Having a trust offers a bit more privacy than a will, because it keeps details about one’s personal belongings and assets out of probate court, Francisco said. Consumers can find wills and trust templates online, she added.

“[People] hear trust and they think, ‘I need to have lots and lots of money.’ But you technically don’t,” Francisco said. “It’s a much more private and seamless administration of things after you pass.”

In the digital era, consumers have to organize their digital lives as well as his physical estate planning documents, Francisco said. She recommends keeping passwords in an accessible place for your loved ones to find. Some clients keep a list of all of their advisor contacts, she added.

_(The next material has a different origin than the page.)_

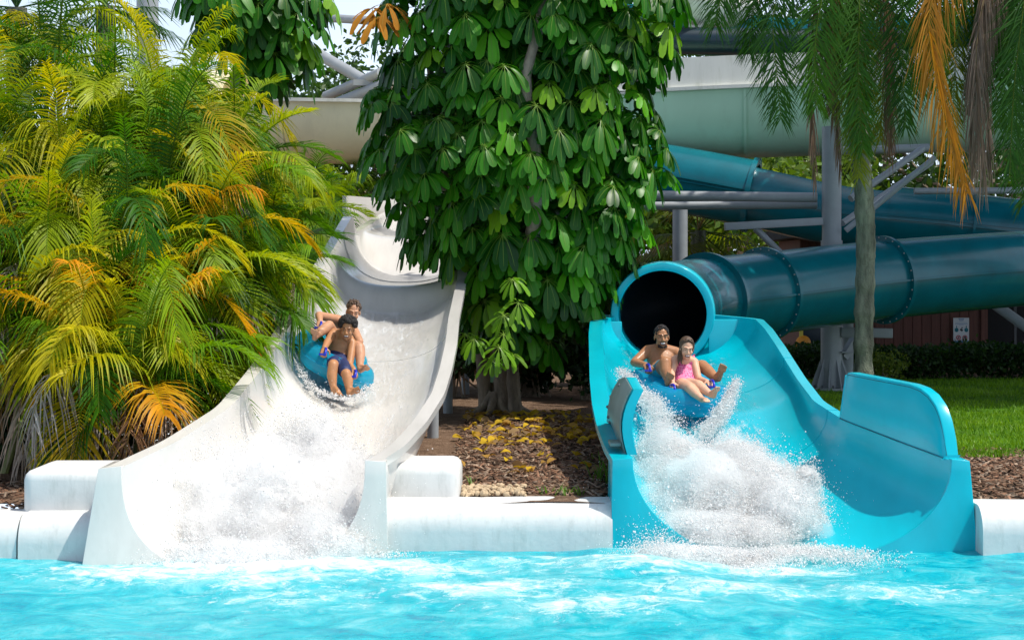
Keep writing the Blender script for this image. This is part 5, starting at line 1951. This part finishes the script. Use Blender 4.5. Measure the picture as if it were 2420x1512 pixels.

When it comes to life insurance, whole life insurance policies generally come with higher premiums than term life insurance policies, but their cash value increases over time and policyholders can recoup their premiums at the end of the term, Brown said.

“It’s all going to come down to your budget,” he said. “Your budget will dictate how long of a period that you’ll pay into it.”

It’s important to make sure that consumers have the correct beneficiaries listed not only on their life insurance, but also retirement accounts and other financial accounts, Francisco and Brown said. For minors, you’ll likely need to appoint a guardian to manage the funds and create restrictions on when they will receive the money, Brown said.

With more complex family situations, such as families with multiple children or blended families, estate planning can become more complicated, Francisco said. She recommends dividing up assets equally among beneficiaries in order to prevent resentment.